I want to prove matrix $C$ is invertible: $$C=I-A^TB(B^TB)^{-1}B^TA(A^TA)^{-1},$$ where $I$ is an identity matrix of appropriate dimensions, and $(A^TA)^{-1}$ and $(B^TB)^{-1}$ imply both $A$ and $B$ have linearly independent columns.
I tried to achieve my goal by proving $\det(C)\neq0$ but got stuck.

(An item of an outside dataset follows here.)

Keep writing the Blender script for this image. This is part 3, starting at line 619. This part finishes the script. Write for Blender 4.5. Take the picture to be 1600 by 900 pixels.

Given $\mathrm A \in \mathbb R^{m \times n}$ and $\mathrm B \in \mathbb R^{m \times p}$, both having full column rank, we define $\mathrm C \in \mathbb R^{n \times n}$ as follows
$$\mathrm C := \mathrm I_n - \mathrm A^T \mathrm B (\mathrm B^T \mathrm B)^{-1} \mathrm B^T \mathrm A (\mathrm A^T \mathrm A)^{-1}$$
Using the Weinstein-Aronszajn determinant identity,
$$\begin{array}{rl} \det (\mathrm C) &= \det (\mathrm I_n - \mathrm A^T \mathrm B (\mathrm B^T \mathrm B)^{-1} \mathrm B^T \mathrm A (\mathrm A^T \mathrm A)^{-1})\\\\ &= \det (\mathrm I_m - \mathrm A (\mathrm A^T \mathrm A)^{-1} \mathrm A^T \mathrm B (\mathrm B^T \mathrm B)^{-1} \mathrm B^T)\end{array}$$
Note that
$$\mathrm P_{\mathrm A} := \mathrm A (\mathrm A^T \mathrm A)^{-1} \mathrm A^T \qquad \qquad \qquad \mathrm P_{\mathrm B} := \mathrm B (\mathrm B^T \mathrm B)^{-1} \mathrm B^T$$
are the $m \times m$ projection matrices that project onto the column spaces of $\mathrm A$ and $\mathrm B$, respectively.
Hence,
$$\det (\mathrm C) = \det (\mathrm I_m - \mathrm P_{\mathrm A} \mathrm P_{\mathrm B})$$
and, thus, if $\mathrm I_m - \mathrm P_{\mathrm A} \mathrm P_{\mathrm B}$ is invertible, so is $\mathrm C$.